The Foundation of your Content Marketing Pyramid: Content Curation

Content marketing relies on content and lots of it, in many shapes, forms and sizes. Many proponents of content marketing have been focusing on how you can leverage your existing content towards building out your content marketing strategy.

For example, you can take an eBook and slice it into twenty blog posts. Or you could do the inverse and fuse twenty blog posts into an eBook. Or if you’re really aggressive, you can take it a step further and turn your hundred blog posts into a print book. You can do the same with your white papers, presentations or any of your other content. It’s no secret.

The picture below shows what I call the “Content Pyramid”. At the top of the pyramid is your dense, high value, hard to produce, hard to distribute content. This content is rarely produced such as a physical hardcover book. In the middle is content that you produce more often with less effort such as white papers, followed by press releases, followed by blog posts.
As we move down the pyramid, we notice three things change:
1. Content can be produced more easily: It’s easier to write a blog post than it is to write a press release or white paper.

2. Content can be published more often: I can update my blog every single day, but I can’t create a press release at the same rate.

3. Content can include a wider array of perspectives: Every member of my company can blog, but not everyone can author an eBook.

But most organizations lack a foundation for their pyramid, or they choose not to leverage it in their content marketing strategies. So what type of content is at the foundation of your pyramid? What content is it that easiest to produce, very often, very easily and that includes the widest array of perspectives? It’s curated content.
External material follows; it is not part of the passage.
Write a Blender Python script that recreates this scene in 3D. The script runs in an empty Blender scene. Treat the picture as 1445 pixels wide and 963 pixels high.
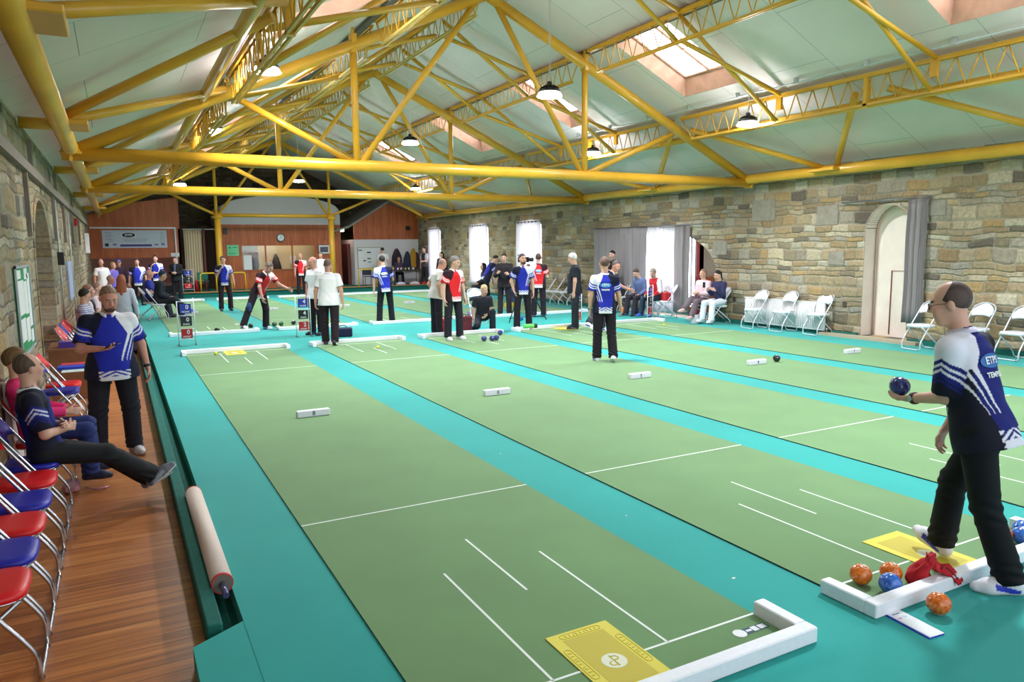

By including Content Curation in the content marketing pyramid, companies can produce content easier, more often and include the widest array of perspectives. With content curation, companies can easily produce content, by sharing relevant content that they may not have written themselves. With content curation, companies can publish content not only every day but in many cases several times a day or even every hour. And with content curation, companies incorporate perspectives that reach far beyond even their own brand by including perspectives from across the industry.

And curated content can be repurposed as well. At HiveFire, we have often seen our customer leverage third party perspectives as fodder for their next blog post. Eventually these perspectives make their way up the pyramid and influence all aspects of the content marketing strategy.